Coca-Cola CEO James Quincey expressed optimism about the company’s performance, stating,, “We are encouraged with our second-quarter results, which delivered solid topline and operating income growth in an ever-changing landscape.”
However, the company reported a 1% drop in volume sales within North America for the quarter.

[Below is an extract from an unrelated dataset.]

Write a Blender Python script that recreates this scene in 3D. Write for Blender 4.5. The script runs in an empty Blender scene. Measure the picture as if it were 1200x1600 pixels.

Quincey attributed this decline to reduced sales in away-from-home channels, which encompass water, sports drinks, coffee, tea, and sodas.
The downturn was counterbalanced somewhat by sales from its Fairlife milk brand and its flagship soda, Coke, which saw significant retail sales growth during the quarter.
To combat the declining sales, Coca-Cola is collaborating with food chains to integrate its sodas into combo meals, working particularly with McDonald’s to enhance its $5 meal deal that includes a soft drink.
Coca-Cola exceeded Wall Street’s expectations with second-quarter revenues of $12.4 billion, or approximately $0.84 per share, outperforming the anticipated $11.76 billion and $0.81 per share.
The company has adjusted its organic revenue growth forecast to between 9% and 10%, an increase from its prior estimate of 8% to 9%.
Like Coca-Cola, Pepsi is facing challenges in attracting U.S. consumers, who are increasingly opting for products that focus on weight loss and healthier lifestyles. Pepsi attributed its weaker second-quarter performance to several product recalls.